Lincoln’s Political Faith

Joe Fornieri is an associate professor of political science at Rochester Institute of Technology and already the author of four books on Lincoln, including Abraham Lincoln’s Political Faith and Lincoln’s American Dream. A fifth, on Lincoln and patriotism, is in train.  Fornieri addressed an American Experiment forum on July 16, 2008.

Joseph Fornieri: In his Lyceum Address of 1838, a young Abraham Lincoln called for a “political religion” to perpetuate the nation’s political institutions. He urged that this political religion be “taught in schools, in seminaries; and in colleges;” that it “be written in Primers . . . in spelling books and in Almanacs;” and that “it be preached from the pulpit….”

In what follows, I seek to articulate Lincoln’s political faith and to show how it was formulated as a response to the competing political religions of his time that likewise appealed to the authority of the Bible and religion to justify their proslavery policies. Subsequently, I will consider the contemporary relevance of Lincoln’s political faith and its compatibility, or lack thereof, with alternative religious interpretations of American public life issuing from the pulpit today.

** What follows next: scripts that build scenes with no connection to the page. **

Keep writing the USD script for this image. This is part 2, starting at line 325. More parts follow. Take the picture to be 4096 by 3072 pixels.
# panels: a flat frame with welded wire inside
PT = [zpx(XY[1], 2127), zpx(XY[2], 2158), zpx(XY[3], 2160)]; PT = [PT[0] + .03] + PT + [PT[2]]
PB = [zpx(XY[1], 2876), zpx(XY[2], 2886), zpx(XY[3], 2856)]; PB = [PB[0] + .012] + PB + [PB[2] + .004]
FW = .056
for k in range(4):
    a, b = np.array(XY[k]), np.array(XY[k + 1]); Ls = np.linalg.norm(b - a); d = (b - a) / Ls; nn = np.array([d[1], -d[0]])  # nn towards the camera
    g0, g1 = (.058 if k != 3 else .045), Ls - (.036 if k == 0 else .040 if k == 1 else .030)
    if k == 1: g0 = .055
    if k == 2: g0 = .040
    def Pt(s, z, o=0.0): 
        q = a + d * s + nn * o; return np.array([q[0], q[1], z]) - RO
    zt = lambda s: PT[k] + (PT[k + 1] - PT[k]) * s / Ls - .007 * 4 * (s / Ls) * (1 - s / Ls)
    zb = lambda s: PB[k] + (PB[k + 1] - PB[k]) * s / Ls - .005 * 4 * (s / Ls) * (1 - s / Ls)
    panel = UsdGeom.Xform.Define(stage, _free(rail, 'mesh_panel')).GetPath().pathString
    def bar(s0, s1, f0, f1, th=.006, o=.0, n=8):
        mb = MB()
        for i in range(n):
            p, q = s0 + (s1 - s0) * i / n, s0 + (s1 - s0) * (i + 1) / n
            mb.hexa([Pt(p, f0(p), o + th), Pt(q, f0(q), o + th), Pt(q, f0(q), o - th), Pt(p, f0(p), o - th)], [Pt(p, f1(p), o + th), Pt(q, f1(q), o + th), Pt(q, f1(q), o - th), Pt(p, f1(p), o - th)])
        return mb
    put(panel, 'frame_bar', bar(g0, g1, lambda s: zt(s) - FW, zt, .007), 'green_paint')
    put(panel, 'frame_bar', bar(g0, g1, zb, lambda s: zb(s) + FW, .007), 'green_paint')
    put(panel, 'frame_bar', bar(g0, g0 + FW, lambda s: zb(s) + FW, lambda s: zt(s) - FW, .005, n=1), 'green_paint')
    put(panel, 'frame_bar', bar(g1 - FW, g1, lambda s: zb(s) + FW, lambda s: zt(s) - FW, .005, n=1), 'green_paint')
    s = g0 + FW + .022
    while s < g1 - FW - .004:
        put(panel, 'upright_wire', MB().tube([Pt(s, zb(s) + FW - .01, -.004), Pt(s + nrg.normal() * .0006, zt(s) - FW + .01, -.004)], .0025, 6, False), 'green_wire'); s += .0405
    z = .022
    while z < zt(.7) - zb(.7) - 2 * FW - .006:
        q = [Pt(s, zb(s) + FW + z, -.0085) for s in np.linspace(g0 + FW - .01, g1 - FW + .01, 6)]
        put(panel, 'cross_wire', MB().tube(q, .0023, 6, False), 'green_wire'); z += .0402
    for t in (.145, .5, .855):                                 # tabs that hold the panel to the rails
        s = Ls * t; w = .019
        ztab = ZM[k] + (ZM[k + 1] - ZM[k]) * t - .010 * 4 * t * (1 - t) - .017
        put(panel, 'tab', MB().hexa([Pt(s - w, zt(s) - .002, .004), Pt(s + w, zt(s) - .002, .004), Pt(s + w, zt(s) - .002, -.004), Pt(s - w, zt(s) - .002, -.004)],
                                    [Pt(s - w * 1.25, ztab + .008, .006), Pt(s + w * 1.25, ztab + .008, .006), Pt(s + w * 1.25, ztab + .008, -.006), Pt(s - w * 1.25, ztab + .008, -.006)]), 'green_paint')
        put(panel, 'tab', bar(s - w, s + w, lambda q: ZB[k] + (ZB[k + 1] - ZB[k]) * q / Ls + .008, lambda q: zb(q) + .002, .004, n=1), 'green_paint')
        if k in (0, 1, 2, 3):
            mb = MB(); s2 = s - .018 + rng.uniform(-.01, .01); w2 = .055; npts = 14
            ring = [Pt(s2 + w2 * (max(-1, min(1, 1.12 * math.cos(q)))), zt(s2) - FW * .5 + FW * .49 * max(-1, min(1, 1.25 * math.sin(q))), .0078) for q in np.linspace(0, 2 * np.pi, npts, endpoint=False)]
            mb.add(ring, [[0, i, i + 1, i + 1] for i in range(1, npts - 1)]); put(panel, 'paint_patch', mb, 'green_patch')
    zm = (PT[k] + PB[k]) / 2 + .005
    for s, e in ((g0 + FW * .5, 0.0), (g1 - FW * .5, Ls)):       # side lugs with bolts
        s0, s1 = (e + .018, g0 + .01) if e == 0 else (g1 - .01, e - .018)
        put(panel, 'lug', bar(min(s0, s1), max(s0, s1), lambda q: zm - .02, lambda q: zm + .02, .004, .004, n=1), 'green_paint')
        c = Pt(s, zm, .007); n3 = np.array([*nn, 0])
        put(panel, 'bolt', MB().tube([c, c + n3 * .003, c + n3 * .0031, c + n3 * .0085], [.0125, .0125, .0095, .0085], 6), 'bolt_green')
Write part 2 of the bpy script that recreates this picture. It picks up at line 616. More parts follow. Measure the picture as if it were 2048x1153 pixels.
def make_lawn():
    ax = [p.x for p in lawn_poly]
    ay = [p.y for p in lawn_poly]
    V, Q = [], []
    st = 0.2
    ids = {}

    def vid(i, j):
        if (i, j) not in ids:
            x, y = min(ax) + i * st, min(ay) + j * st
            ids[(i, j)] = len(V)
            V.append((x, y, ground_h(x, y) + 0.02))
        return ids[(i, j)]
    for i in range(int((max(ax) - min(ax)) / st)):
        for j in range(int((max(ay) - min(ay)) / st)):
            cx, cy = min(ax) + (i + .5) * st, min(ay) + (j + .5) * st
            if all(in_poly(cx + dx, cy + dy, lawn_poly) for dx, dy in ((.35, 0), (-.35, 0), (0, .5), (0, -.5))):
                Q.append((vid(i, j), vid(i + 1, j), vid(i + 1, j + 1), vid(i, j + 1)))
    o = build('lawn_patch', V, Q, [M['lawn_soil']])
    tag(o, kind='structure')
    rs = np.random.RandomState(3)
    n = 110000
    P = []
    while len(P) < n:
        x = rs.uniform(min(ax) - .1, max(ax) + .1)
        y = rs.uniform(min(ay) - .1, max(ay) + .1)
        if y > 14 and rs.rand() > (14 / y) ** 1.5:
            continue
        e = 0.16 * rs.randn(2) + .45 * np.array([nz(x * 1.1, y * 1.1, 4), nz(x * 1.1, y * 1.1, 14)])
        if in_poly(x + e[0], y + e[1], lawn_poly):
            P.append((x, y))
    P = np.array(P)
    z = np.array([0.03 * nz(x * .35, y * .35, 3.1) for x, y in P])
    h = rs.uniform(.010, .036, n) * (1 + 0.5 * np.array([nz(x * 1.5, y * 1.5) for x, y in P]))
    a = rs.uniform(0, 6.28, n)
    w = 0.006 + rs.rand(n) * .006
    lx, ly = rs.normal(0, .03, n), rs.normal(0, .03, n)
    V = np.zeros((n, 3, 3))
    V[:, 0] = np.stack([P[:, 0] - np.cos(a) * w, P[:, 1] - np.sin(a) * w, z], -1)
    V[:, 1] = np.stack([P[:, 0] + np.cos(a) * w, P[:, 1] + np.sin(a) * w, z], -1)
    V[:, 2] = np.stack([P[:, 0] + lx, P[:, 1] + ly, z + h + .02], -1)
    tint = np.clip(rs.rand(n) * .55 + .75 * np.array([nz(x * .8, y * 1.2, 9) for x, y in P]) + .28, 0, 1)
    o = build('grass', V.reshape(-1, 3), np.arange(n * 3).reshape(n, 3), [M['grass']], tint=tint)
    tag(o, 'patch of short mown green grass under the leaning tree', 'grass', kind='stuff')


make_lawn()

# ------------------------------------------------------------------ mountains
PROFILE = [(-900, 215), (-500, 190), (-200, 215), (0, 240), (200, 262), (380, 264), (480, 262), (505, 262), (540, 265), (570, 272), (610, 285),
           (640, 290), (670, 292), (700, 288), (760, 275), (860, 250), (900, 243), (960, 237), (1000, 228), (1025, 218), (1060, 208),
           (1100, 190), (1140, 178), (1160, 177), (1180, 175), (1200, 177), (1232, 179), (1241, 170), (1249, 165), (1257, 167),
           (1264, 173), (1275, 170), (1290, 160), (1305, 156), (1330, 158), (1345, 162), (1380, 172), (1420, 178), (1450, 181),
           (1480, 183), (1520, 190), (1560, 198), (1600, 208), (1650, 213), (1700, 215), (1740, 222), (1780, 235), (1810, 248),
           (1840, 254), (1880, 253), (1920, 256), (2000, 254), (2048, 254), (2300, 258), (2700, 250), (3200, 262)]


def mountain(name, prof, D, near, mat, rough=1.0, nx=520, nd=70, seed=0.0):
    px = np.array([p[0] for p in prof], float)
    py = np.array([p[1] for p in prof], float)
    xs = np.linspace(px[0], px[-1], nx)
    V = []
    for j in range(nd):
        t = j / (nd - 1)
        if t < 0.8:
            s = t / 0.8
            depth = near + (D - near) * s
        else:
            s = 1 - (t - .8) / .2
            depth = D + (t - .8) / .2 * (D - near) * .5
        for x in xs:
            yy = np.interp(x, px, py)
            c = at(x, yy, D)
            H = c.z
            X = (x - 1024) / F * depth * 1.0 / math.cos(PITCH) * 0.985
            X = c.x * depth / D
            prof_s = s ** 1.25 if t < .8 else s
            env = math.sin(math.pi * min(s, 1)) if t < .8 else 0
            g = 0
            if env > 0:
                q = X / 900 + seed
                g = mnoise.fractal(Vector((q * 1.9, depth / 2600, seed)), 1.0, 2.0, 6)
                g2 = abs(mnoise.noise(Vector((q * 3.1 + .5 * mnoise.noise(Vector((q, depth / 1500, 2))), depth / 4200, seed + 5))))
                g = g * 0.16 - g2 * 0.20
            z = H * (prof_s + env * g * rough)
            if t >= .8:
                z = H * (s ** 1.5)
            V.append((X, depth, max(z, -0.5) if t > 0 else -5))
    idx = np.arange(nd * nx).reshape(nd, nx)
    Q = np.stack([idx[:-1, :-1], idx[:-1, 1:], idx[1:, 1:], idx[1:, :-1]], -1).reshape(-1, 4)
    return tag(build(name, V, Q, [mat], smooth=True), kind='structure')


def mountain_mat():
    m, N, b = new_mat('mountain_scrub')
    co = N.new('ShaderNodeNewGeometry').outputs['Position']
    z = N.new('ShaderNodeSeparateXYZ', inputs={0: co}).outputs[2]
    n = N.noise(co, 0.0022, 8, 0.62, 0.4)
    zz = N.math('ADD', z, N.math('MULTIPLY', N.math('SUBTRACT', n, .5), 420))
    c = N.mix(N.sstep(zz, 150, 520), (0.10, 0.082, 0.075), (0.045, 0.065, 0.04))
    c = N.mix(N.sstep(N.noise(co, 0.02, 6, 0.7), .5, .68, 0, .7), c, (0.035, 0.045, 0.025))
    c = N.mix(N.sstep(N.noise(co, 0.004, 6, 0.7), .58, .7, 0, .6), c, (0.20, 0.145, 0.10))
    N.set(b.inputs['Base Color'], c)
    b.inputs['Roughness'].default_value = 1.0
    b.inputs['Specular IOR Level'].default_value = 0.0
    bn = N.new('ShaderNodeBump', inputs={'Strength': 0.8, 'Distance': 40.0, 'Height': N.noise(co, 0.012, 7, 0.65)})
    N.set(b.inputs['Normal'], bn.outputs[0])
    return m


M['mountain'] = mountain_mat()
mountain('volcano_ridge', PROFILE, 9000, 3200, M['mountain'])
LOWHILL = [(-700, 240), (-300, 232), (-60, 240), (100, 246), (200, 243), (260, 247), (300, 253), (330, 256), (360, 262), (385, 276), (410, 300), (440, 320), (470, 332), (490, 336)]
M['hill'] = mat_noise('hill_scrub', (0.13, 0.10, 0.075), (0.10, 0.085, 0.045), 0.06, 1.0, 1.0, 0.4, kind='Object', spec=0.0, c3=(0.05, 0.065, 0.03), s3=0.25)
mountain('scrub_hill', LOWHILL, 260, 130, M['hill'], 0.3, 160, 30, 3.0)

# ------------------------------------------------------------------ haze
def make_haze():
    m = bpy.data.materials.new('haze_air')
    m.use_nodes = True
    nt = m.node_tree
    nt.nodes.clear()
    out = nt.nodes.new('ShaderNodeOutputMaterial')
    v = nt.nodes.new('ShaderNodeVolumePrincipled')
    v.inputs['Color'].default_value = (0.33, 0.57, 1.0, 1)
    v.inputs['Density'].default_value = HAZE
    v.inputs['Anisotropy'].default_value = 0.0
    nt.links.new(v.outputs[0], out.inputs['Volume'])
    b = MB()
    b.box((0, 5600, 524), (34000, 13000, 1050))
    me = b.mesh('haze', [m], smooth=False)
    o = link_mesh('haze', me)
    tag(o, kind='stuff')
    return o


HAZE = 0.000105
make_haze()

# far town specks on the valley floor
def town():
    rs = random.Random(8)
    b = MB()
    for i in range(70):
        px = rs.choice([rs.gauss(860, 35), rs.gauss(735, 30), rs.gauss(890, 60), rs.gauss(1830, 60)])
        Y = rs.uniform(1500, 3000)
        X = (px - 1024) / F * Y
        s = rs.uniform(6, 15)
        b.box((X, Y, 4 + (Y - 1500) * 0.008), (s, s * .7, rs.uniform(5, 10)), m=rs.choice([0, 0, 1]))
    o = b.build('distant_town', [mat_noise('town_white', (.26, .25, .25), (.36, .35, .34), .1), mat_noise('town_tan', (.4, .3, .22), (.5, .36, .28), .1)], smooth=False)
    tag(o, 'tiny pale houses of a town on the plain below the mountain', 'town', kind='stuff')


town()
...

In particular, I want to consider the Black theology of James H. Cone that Reverend Wright has extolled as an important influence on his own political religion. Remarkably, in an issue devoted to Obama’s faith and politics dated July 21, 2008, Newsweek omitted any reference to Cone’s Black theology and its admitted influence on Wright and Trinity Church. A closer look at this theology is warranted by Obama’s 20-year association with Wright. As Obama himself acknowledges, Wright was the man who converted him to Christianity, who inspired the title of his book (The Audacity of Hope), who baptized his children, who Obama candidly admitted was his spiritual mentor, and that he was “like an uncle” to him. [An ordained minister in the African Methodist Episcopal Church, James H. Cone is the Charles A. Briggs Distinguished Professor of Systematic Theology at Union Theological Seminary in New York.]